The specification of solid timber as the superstructure was a key part of the success of the design. CLT was specified not only for its environmental credentials, its aesthetic potential and its light weight, but also for its speed of assembly. Reed Watts Architects designed this project with the intention to use CLT for the superstructure from the outset. Price and Myers engineers provided the initial engineering advice for the solid timber superstructure up to RIBA stage 3 and Eurban were brought on board to be part of the design team taking on the design, supply and installation of the project from RIBA stages 3/4 to 5. For the main contractor, GPF Lewis ,this was the first project in CLT so Eurban were able to provide the assurances they required for this significant element of the build.

For this building the CLT was manufactured in Austria by Stora Enso using spruce grown in sustainably managed forests. The glulam was manufactured by Pabst in a factory located close to Stora Enso in Austria. All the material is PEFC-certified and a total of 130m3 of solid timber was used in the walls, floors and roof of the building. It takes only seven minutes for this volume of timber to be replenished by the sustainably managed Austrian forests. 95 tonnes of CO2 was removed from the atmosphere when the trees were growing and will be stored in the structure over its lifetime.
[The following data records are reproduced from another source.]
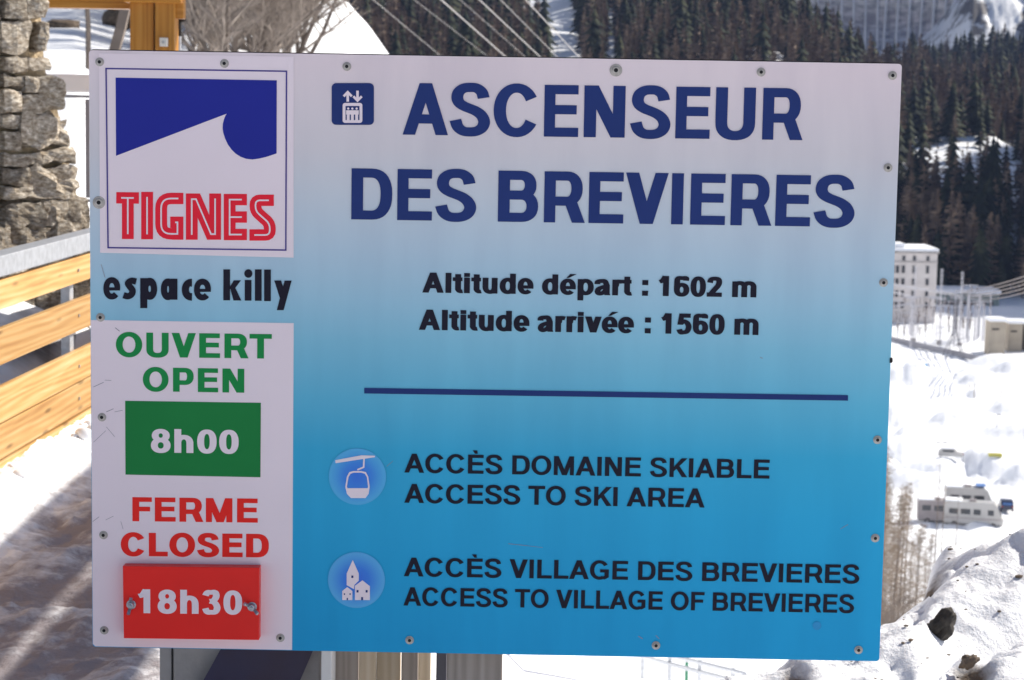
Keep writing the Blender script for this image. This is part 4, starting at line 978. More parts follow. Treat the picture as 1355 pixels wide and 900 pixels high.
# ------------------------------------------------------------------ plants
def branchy(seed, H, r0, lev=4, up=.55, spread=.6, ntr=1, nside=5, taper=.72, leaf=.0, side=2.2, start=.15):
    R = random.Random(seed); T = MB(); B = MB()
    def grow(p, d, L, r, l, o):
        n = 3; pts = [p]; q = p; dd = d
        for k in range(n):
            dd = (dd + Vector((R.uniform(-1, 1), R.uniform(-1, 1), R.uniform(-.2, .7)))*.16).normalized()
            q = q + dd*L/n; pts.append(q)
            o.tube(pts[-2], q, r*(1-k/n*.45), r*(1-(k+1)/n*.45), 4 if l > 1 else 3, cap=False)
        if l <= 0: return
        for k in range(nside if l > 1 else nside-1):
            t = R.uniform(start if l == lev else .2, 1); i = min(n-1, int(t*n)); b0 = pts[i].lerp(pts[i+1], t*n-i)
            a = R.uniform(0, 2*math.pi); out = Vector((math.cos(a), math.sin(a), 0))
            nd = (d*up + out*spread + Vector((0, 0, .25))).normalized()
            grow(b0, nd, L*R.uniform(.38, .62), r*.5, l-1, B)
    for k in range(ntr):
        grow(Vector((R.uniform(-.1, .1)*ntr, R.uniform(-.1, .1)*ntr, 0)), Vector((R.uniform(-.15, .15)*ntr, R.uniform(-.15, .15)*ntr, 1)).normalized(), H, r0, lev, T)
    return T, B
M['bark'] = mat('grey_brown_bark', (.16, .13, .11), .9, .3, 3)
M['twig'] = mat('pale_twigs', (.26, .22, .19), .9, .3, 2)
M['larchtwig'] = mat('straw_brown_larch_twigs', (.25, .195, .145), .9, .35, .5)
def bare_tree(name, label, loc, meshes, scale, rz, group):
    t = thing(name, label, 'tree', loc, rz, group); t.scale = (scale,)*3
    link('trunk', meshes[0], t); link('crown', meshes[1], t); return t
TM = []
for k in range(4):
    T, B = branchy(100+k, 5.2, .10, 4, .5, .75, 3, 6)
    TM.append((T.mesh('trunk', M['bark']), B.mesh('crown', M['twig'])))
spots = [(246, 52), (258, 75), (272, 60), (288, 85), (300, 66), (315, 54), (327, 80), (338, 92), (352, 70), (366, 62), (380, 88), (392, 78), (284, 48), (335, 58), (400, 100), (408, 112), (418, 116), (308, 74), (322, 96), (345, 84), (360, 98), (374, 74), (388, 102), (398, 90), (225, 66), (205, 58)]
for k, (px, D) in enumerate(spots):
    g = ground_at(px, D); bare_tree('bare_tree', 'leafless grey brown multi-stemmed tree in the thicket on the snowy slope above the board', g-Vector((0, 0, .4)), TM[k % 4], .95*D/70*random.uniform(.9, 1.2), k*1.3, 'leafless thicket trees on the slope')
T, B = branchy(55, 3.6, .075, 4, .5, .8, 1, 5)
g = ground_at(122, 26); lt = bare_tree('bare_tree', 'leafless tree with leaning grey trunk seen between stone wall and timber post', g-Vector((0, 0, .8)), (T.mesh('trunk', M['bark']), B.mesh('crown', M['bark'])), 1.3, 0, None); lt.rotation_euler = (0, .24, 0)
T, B = branchy(56, 3.0, .05, 4, .5, .9, 1, 5)
g = ground_at(108, 34); bare_tree('bare_tree', 'small dark leafless tree farther up the slope behind the leaning trunk', g-Vector((0, 0, .3)), (T.mesh('trunk', M['bark']), B.mesh('crown', M['bark'])), 1.0, .6, None)
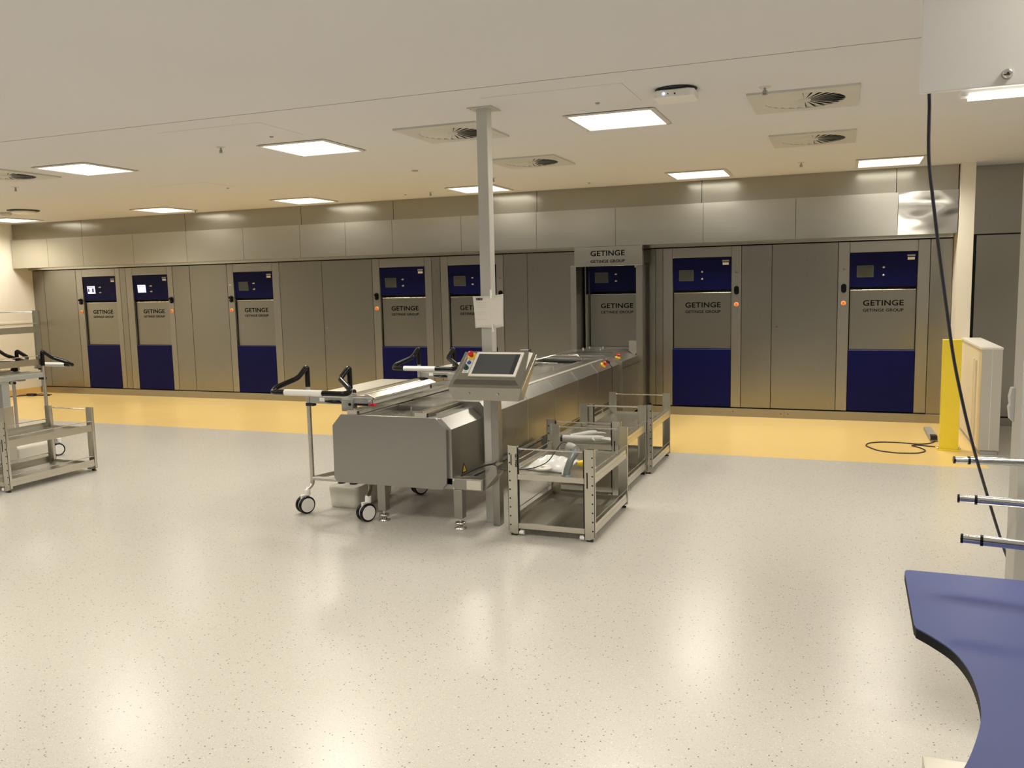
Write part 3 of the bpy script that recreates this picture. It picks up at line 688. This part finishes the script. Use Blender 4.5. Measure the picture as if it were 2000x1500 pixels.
trolley('steel loading trolley behind the first, its handle before the fourth washer', -3.305, 6.80)
trolley('grey loading trolley at left under the raised steel rack', -7.62, 6.12, True)
trolley('grey loading trolley mostly outside the left photo edge', -8.42, 6.25, True)
# white drain tank on the floor under the trolley
def tote(label, x0, x1, y0, y1, h):
    t = thing('drain_tank', label, 'plastic tank', ((x0+x1)/2, (y0+y1)/2, 0)); a, b = (x1-x0)/2, (y1-y0)/2
    m = MB(); c = .035; n = 5; rings = []
    for sc, z in ((.90, .0), (.95, .012), (.97, .05), (.99, h-.04), (1, h-.03), (1, h-.01), (.97, h)):
        for (cx, cy, a0) in ((a-c, b-c, 0), (-a+c, b-c, PI/2), (-a+c, -b+c, PI), (a-c, -b+c, 1.5*PI)):
            for k in range(n): an = a0+PI/2*k/(n-1); rings.append(((cx+c*math.cos(an))*sc, (cy+c*math.sin(an))*sc, z))
    N = 4*n; fs = [(i*N+k, i*N+(k+1) % N, (i+1)*N+(k+1) % N, (i+1)*N+k) for i in range(6) for k in range(N)]
    m.add(rings, fs, 0, True); m.add(rings[:N], [tuple(range(N))[::-1]]); m.add(rings[6*N:], [tuple(range(N))]); m.obj('body', M['tote'], t)
    f_ = MB()
    for x in (-a*.55, a*.25): f_.lathe([(0, h+.012), (.026, h+.012), (.030, h), (0, h)], 16, 0, Matrix.Translation((x, -b*.6, 0)))
    f_.obj('port_seal', M['blackm'], t)
    return t
tote('white plastic tank on the floor under the conveyor end', -3.52, -3.265, 5.215, 5.75, .165)
tote('pale plastic tank on the floor under the left trolley', -7.95, -7.32, 5.72, 6.10, .165)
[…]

Eurban used advanced BIM processes to deliver the building, even though there was no BIM execution plan within the brief of this project, but Eurban produced a 3D model to quantify and design the structure. This is an essential part of Eurban’s design process. After an intensive iterative drawing approvals process between Eurban and the architects, the GA plans, sections and elevations are ‘signed off’ for fabrication.  At this stage Eurban are in close communication with the factories and a CAD/CAM model compatible with the CNC machines is sent to them for interpretation and another series of cross checks of CAD files and information is embarked upon. This process is a prime example of design for manufacture and assembly (DfMA) in action.

For the duration of the assembly of the solid timber structure a crane was used to offload and distribute the materials around the site. CLT and glulam were offloaded directly from the articulated lorries into position and just-in-time delivery is one of the selling points of this type of construction.

With fewer deliveries coming to site there is improved safety at the site access, as well as reduced pollution in the surrounding roads which is another key benefit of this ‘offsite’ method of construction.  High profile projects located in central London such as this prove how successful the use of CLT and offsite manufacture can be and are landmark examples of the benefits of designing and building solid timber structures.